Language of document : ECLI:EU:T:2013:245

Case T‑198/12 R

Federal Republic of Germany

v

European Commission

(Interim relief — Limit values for antimony, arsenic, barium, lead and mercury in toys — Commission’s refusal to approve in full the national provisions notified by the German authorities and maintaining limit values for those substances — Application for interim measures — Admissibility — Urgency — Prima facie case — Weighing up of the interests)

Summary — Order of the President of the General Court, 15 May 2013

1.      Application for interim measures — Suspension of operation of a measure — Interim measures — Conditions for granting — Prima facie case — Urgency — Serious and irreparable damage — Cumulative nature — Balancing of all the interests involved — Discretion of the court hearing the application for interim relief

(Arts 256(1) TFEU, 278 TFEU and 279 TFEU; Rules of Procedure of the General Court, Art. 104(2))

2.      Application for interim measures — Interim measures — Aim — Full effectiveness of the future decision on the merits without prejudging its sense or depriving it of effect — Application seeking measures outside the context of the main dispute and requiring a prima facie assessment of matters foreign to it — Inadmissibility — Discretion of the court hearing the application for interim relief — Effects of the interim decision capable of going beyond those attaching to a judgment of annulment

(Art. 279 TFEU; Rules of Procedure of the General Court, Art. 104)

3.      Application for interim measures — Interim measures — Application for interim measures in the context of an action for annulment of a negative decision — Admissibility

(Art. 279 TFEU; Rules of Procedure of the General Court, Art. 104)

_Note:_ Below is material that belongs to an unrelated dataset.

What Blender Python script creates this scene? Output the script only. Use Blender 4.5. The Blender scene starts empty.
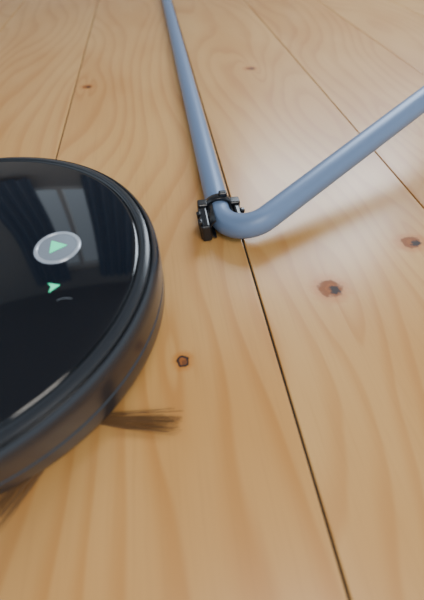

4.      Application for interim measures — Suspension of operation of a measure — Conditions for granting — Prima facie case

(Art. 278 TFEU)

5.      Approximation of laws — Article 114 TFEU — Procedure for approval of national provisions in derogation — Application seeking maintenance of pre-existing national provisions — Possibility of the applicant Member State basing its request on an assessment of the public health risk different from that used by the EU legislature — Obligation to establish a higher level of public health protection than the EU harmonisation measure — Duty to comply with the principle of proportionality

(Art. 114(4) and (6) TFEU)

6.      Application for interim measures — Interim measures — Urgency — Serious and irreparable damage — Burden of proof

(Art. 279 TFEU)

7.      Application for interim measures — Interim measures — Conditions for granting — Urgency — Protection of health — Precautionary principle — To be taken into account by the court hearing the application for interim relief

(Art. 279 TFEU)

1.      See the text of the decision.

(see paras 20-22, 80)

2.      See the text of the decision.

(see paras 28, 33, 35, 36)

3.      See the text of the decision.

(see paras 28-30, 32, 39)

4.      In interim proceedings, the condition relating to a prima facie case is satisfied where at least one of the pleas put forward by the applicant in support of the main action appears, at first sight, to be relevant and in any event not unfounded. It is sufficient that the plea raises complex and delicate issues which, at first sight, cannot be rejected as irrelevant, but require a thorough examination, which is reserved for the court with jurisdiction to determine the substance of the case, or indeed that it follows from the parties’ arguments that there is, in the context of the main proceedings, a significant legal controversy, the solution of which is not immediately obvious.

(see para. 40)

5.      In the context of the adoption of a measure harmonising legislation, a Member State may, in order to justify maintaining its national provisions, put forward the fact that its assessment of the risk to public health is different from that made by the EU legislature in the harmonisation measure concerned. The applicant Member State need only establish, on that occasion, that its national rules ensure a higher level of protection of public health than does the EU law harmonisation measure and that they do not go beyond what is necessary to attain that objective.

(see paras 53, 64)

6.      See the text of the decision.

(see para. 68)

7.      The court hearing the application for interim relief must also take account of those considerations, based on the precautionary principle and relating to the existence and seriousness of potential risks for health, when it is called upon to settle the question whether the legal measure at issue is, with a sufficient degree of probability, likely to cause serious and irreparable damage to health. In particular, it cannot dismiss such damage as being purely hypothetical on the sole ground that scientific uncertainty remains as to the possible risks to health.